• **Supplied information**

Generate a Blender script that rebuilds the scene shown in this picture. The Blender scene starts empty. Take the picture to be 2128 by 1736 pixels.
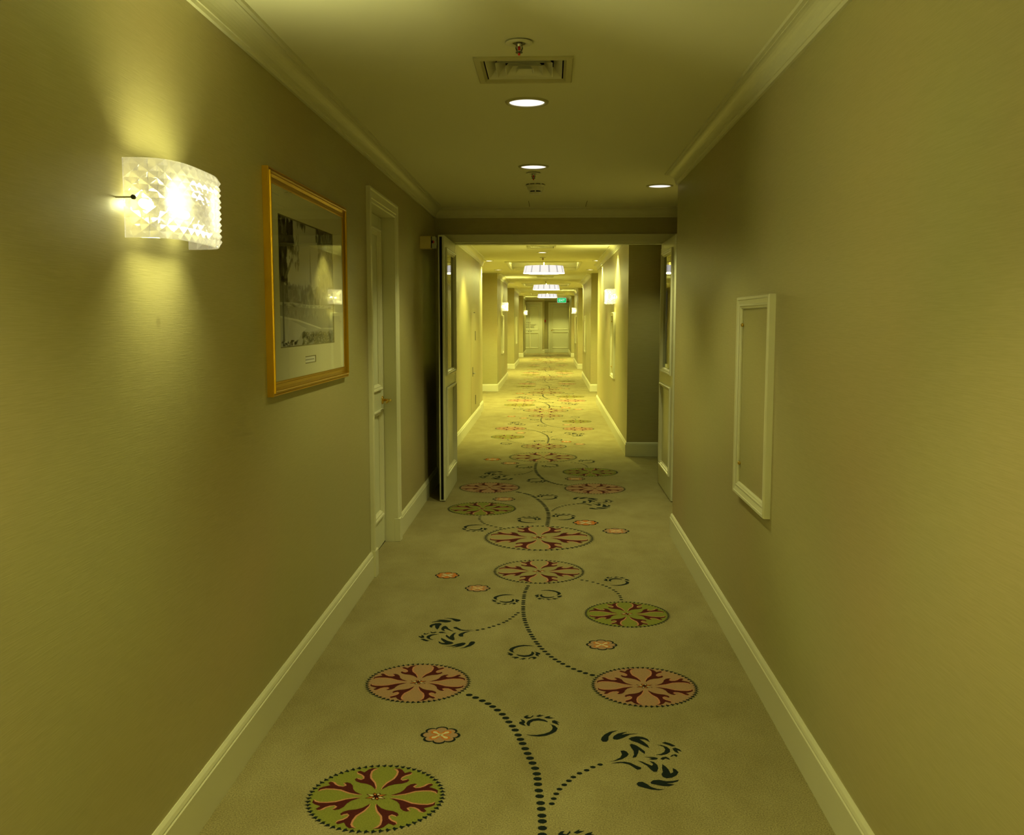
import bpy, bmesh, math, random
from mathutils import Vector, Matrix

random.seed(7)
SC = bpy.context.scene
COL = SC.collection

# ------------------------------------------------------------------ camera
PSI, TH, CAM_H = math.radians(2.279), math.radians(5.796), 1.42
cam_d = bpy.data.cameras.new('camera')
cam_d.sensor_fit = 'HORIZONTAL'
cam_d.sensor_width = 36.0
cam_d.lens = 36.0 * 2000.0 / 2128.0
cam_d.clip_start = 0.05
cam_d.clip_end = 200
cam = bpy.data.objects.new('camera', cam_d)
COL.objects.link(cam)
cam.location = (0, 0, CAM_H)
fwd = Vector((-math.sin(PSI) * math.cos(TH), math.cos(PSI) * math.cos(TH), -math.sin(TH)))
cam.rotation_euler = fwd.to_track_quat('-Z', 'Y').to_euler()
SC.camera = cam

# ------------------------------------------------------------------ world, exposure
W = bpy.data.worlds.new('world')
SC.world = W
W.use_nodes = True
W.node_tree.nodes['Background'].inputs[0].default_value = (0.02, 0.018, 0.012, 1)
W.node_tree.nodes['Background'].inputs[1].default_value = 1.0
SC.view_settings.view_transform = 'Standard'
SC.view_settings.look = 'None'
SC.view_settings.exposure = 2.06
SC.view_settings.gamma = 1.0
SC.view_settings.use_curve_mapping = False
SC.cycles.max_bounces = 6
SC.cycles.diffuse_bounces = 3
SC.cycles.glossy_bounces = 3
SC.cycles.transmission_bounces = 5
SC.cycles.transparent_max_bounces = 8
SC.cycles.use_adaptive_sampling = True
SC.cycles.adaptive_threshold = 0.02
SC.cycles.adaptive_min_samples = 28
SC.cycles.caustics_reflective = False
SC.cycles.sample_clamp_indirect = 1.2
SC.cycles.use_denoising = True

# lamp colours and strengths (what each lamp in the corridor gives off)
WARM = (1.0, 0.98, 0.43)          # lamps of the near stretch
AMBER = (1.0, 0.99, 0.29)         # lamps beyond the fire doors
BULB = 14.0                      # sconce bulbs, near
BULB_FAR = 20.0
SHADE_GLOW = 0.03                 # scatter in the sconce glass
DISC = 18.0                        # pendant diffusers
PBULB = 95.0                      # pendant bulbs
SPOT_W, SPOT_FAR_W = 15.0, 32.0   # recessed downlights, watts
LENS = 0.32                       # brightness of their lenses
UPDOWN_W, OUT_W = 1.0, 15.0        # halogen beams of each sconce: up and down the wall, out through the glass
COOL = (0.90, 1.0, 0.42)          # green-white lamp in the alcove

# ------------------------------------------------------------------ materials
MATS = {}


def nmat(name):
    m = bpy.data.materials.new(name)
    m.use_nodes = True
    nt = m.node_tree
    return m, nt, nt.nodes['Principled BSDF']


def pmat(name, col, rough=0.5, metal=0.0, spec=0.5, bump=None, vary=0.0, vscale=(3, 3, 3)):
    m, nt, b = nmat(name)
    b.inputs['Base Color'].default_value = (*col, 1)
    b.inputs['Roughness'].default_value = rough
    b.inputs['Metallic'].default_value = metal
    b.inputs['Specular IOR Level'].default_value = spec
    tc = nt.nodes.new('ShaderNodeTexCoord')
    if vary:
        mp = nt.nodes.new('ShaderNodeMapping')
        mp.inputs['Scale'].default_value = vscale
        nz = nt.nodes.new('ShaderNodeTexNoise')
        nz.inputs['Detail'].default_value = 4
        nz.inputs['Scale'].default_value = 1
        nt.links.new(tc.outputs['Object'], mp.inputs['Vector'])
        nt.links.new(mp.outputs['Vector'], nz.inputs['Vector'])
        mx = nt.nodes.new('ShaderNodeMix')
        mx.data_type = 'RGBA'
        mx.inputs['A'].default_value = (*[c * (1 - vary) for c in col], 1)
        mx.inputs['B'].default_value = (*[min(1, c * (1 + vary)) for c in col], 1)
        nt.links.new(nz.outputs['Fac'], mx.inputs['Factor'])
        nt.links.new(mx.outputs['Result'], b.inputs['Base Color'])
    if bump:
        (sx, sy, sz), st, dist = bump
        mp2 = nt.nodes.new('ShaderNodeMapping')
        mp2.inputs['Scale'].default_value = (sx, sy, sz)
        nz2 = nt.nodes.new('ShaderNodeTexNoise')
        nz2.inputs['Scale'].default_value = 1
        nz2.inputs['Detail'].default_value = 3
        bp = nt.nodes.new('ShaderNodeBump')
        bp.inputs['Strength'].default_value = st
        bp.inputs['Distance'].default_value = dist
        nt.links.new(tc.outputs['Object'], mp2.inputs['Vector'])
        nt.links.new(mp2.outputs['Vector'], nz2.inputs['Vector'])
        nt.links.new(nz2.outputs['Fac'], bp.inputs['Height'])
        nt.links.new(bp.outputs['Normal'], b.inputs['Normal'])
    MATS[name] = m
    return m


def emat(name, col, strength):
    m = bpy.data.materials.new(name)
    m.use_nodes = True
    nt = m.node_tree
    nt.nodes.remove(nt.nodes['Principled BSDF'])
    e = nt.nodes.new('ShaderNodeEmission')
    e.inputs[0].default_value = (*col, 1)
    e.inputs[1].default_value = strength
    nt.links.new(e.outputs[0], nt.nodes['Material Output'].inputs[0])
    MATS[name] = m
    return m


def wallpaper():
    """silky horizontal-weave wall covering with a few old marks"""
    m, nt, b = nmat('wallpaper')
    L = nt.links.new
    tc = nt.nodes.new('ShaderNodeTexCoord')
    mp = nt.nodes.new('ShaderNodeMapping')
    mp.inputs['Scale'].default_value = (14, 14, 420)
    nz = nt.nodes.new('ShaderNodeTexNoise')
    nz.inputs['Scale'].default_value = 1
    nz.inputs['Detail'].default_value = 3
    L(tc.outputs['Object'], mp.inputs['Vector'])
    L(mp.outputs['Vector'], nz.inputs['Vector'])
    big = nt.nodes.new('ShaderNodeTexNoise')
    big.inputs['Scale'].default_value = 0.9
    big.inputs['Detail'].default_value = 2
    L(tc.outputs['Object'], big.inputs['Vector'])
    r1 = nt.nodes.new('ShaderNodeValToRGB')
    r1.color_ramp.elements[0].position = 0.3
    r1.color_ramp.elements[0].color = (0.45, 0.397, 0.177, 1)
    r1.color_ramp.elements[1].position = 0.7
    r1.color_ramp.elements[1].color = (0.50, 0.442, 0.209, 1)
    L(nz.outputs['Fac'], r1.inputs['Fac'])
    mx = nt.nodes.new('ShaderNodeMix')
    mx.data_type = 'RGBA'
    mx.blend_type = 'MULTIPLY'
    mx.inputs['Factor'].default_value = 0.22
    L(r1.outputs['Color'], mx.inputs['A'])
    L(big.outputs['Color'], mx.inputs['B'])
    # round stain on the paper below the near sconce
    dist = nt.nodes.new('ShaderNodeVectorMath')
    dist.operation = 'DISTANCE'
    dist.inputs[1].default_value = (-0.985, 2.394, 1.414)
    L(tc.outputs['Object'], dist.inputs[0])
    mr = nt.nodes.new('ShaderNodeMapRange')
    mr.inputs['From Min'].default_value = 0.008
    mr.inputs['From Max'].default_value = 0.018
    mr.inputs['To Min'].default_value = 0.35
    mr.inputs['To Max'].default_value = 0.0
    L(dist.outputs['Value'], mr.inputs['Value'])
    mx2 = nt.nodes.new('ShaderNodeMix')
    mx2.data_type = 'RGBA'
    L(mr.outputs['Result'], mx2.inputs['Factor'])
    L(mx.outputs['Result'], mx2.inputs['A'])
    mx2.inputs['B'].default_value = (0.2, 0.16, 0.07, 1)
    L(mx2.outputs['Result'], b.inputs['Base Color'])
    b.inputs['Roughness'].default_value = 0.42
    b.inputs['Specular IOR Level'].default_value = 0.35
    bp = nt.nodes.new('ShaderNodeBump')
    bp.inputs['Strength'].default_value = 0.17
    bp.inputs['Distance'].default_value = 0.0015
    L(nz.outputs['Fac'], bp.inputs['Height'])
    L(bp.outputs['Normal'], b.inputs['Normal'])
    MATS['wallpaper'] = m


def carpet(name, col, soil=0.0, fine=0.22):
    m, nt, b = nmat(name)
    L = nt.links.new
    tc = nt.nodes.new('ShaderNodeTexCoord')
    geo = nt.nodes.new('ShaderNodeNewGeometry')
    nz = nt.nodes.new('ShaderNodeTexNoise')
    nz.inputs['Scale'].default_value = 230
    nz.inputs['Detail'].default_value = 2
    L(geo.outputs['Position'], nz.inputs['Vector'])
    r = nt.nodes.new('ShaderNodeValToRGB')
    r.color_ramp.elements[0].position = 0.3
    r.color_ramp.elements[0].color = (*[c * (1 - fine) for c in col], 1)
    r.color_ramp.elements[1].position = 0.7
    r.color_ramp.elements[1].color = (*[c * (1 + fine) for c in col], 1)
    L(nz.outputs['Fac'], r.inputs['Fac'])
    src = r.outputs['Color']
    if soil:
        mp = nt.nodes.new('ShaderNodeMapping')
        mp.inputs['Scale'].default_value = (2.2, 1.3, 1)
        big = nt.nodes.new('ShaderNodeTexNoise')
        big.inputs['Scale'].default_value = 2.2
        big.inputs['Detail'].default_value = 9
        big.inputs['Roughness'].default_value = 0.62
        L(geo.outputs['Position'], mp.inputs['Vector'])
        L(mp.outputs['Vector'], big.inputs['Vector'])
        r2 = nt.nodes.new('ShaderNodeValToRGB')
        r2.color_ramp.elements[0].position = 0.30
        r2.color_ramp.elements[0].color = (0.62, 0.58, 0.45, 1)
        r2.color_ramp.elements[1].position = 0.66
        r2.color_ramp.elements[1].color = (1, 1, 1, 1)
        L(big.outputs['Fac'], r2.inputs['Fac'])
        mx = nt.nodes.new('ShaderNodeMix')
        mx.data_type = 'RGBA'
        mx.blend_type = 'MULTIPLY'
        mx.inputs['Factor'].default_value = soil
        L(src, mx.inputs['A'])
        L(r2.outputs['Color'], mx.inputs['B'])
        src = mx.outputs['Result']
    L(src, b.inputs['Base Color'])
    b.inputs['Roughness'].default_value = 0.95
    b.inputs['Specular IOR Level'].default_value = 0.1
    bp = nt.nodes.new('ShaderNodeBump')
    bp.inputs['Strength'].default_value = 0.5
    bp.inputs['Distance'].default_value = 0.003
    L(nz.outputs['Fac'], bp.inputs['Height'])
    L(bp.outputs['Normal'], b.inputs['Normal'])
    MATS[name] = m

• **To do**
Write out nothing but the lines from the start of the data through the line with "COL = SC.collection". Leave out the pictures.

• **Exercise result**
Generate a Blender script that rebuilds the scene shown in this picture. The Blender scene starts empty. Take the picture to be 2128 by 1736 pixels.
import bpy, bmesh, math, random
from mathutils import Vector, Matrix

random.seed(7)
SC = bpy.context.scene
COL = SC.collection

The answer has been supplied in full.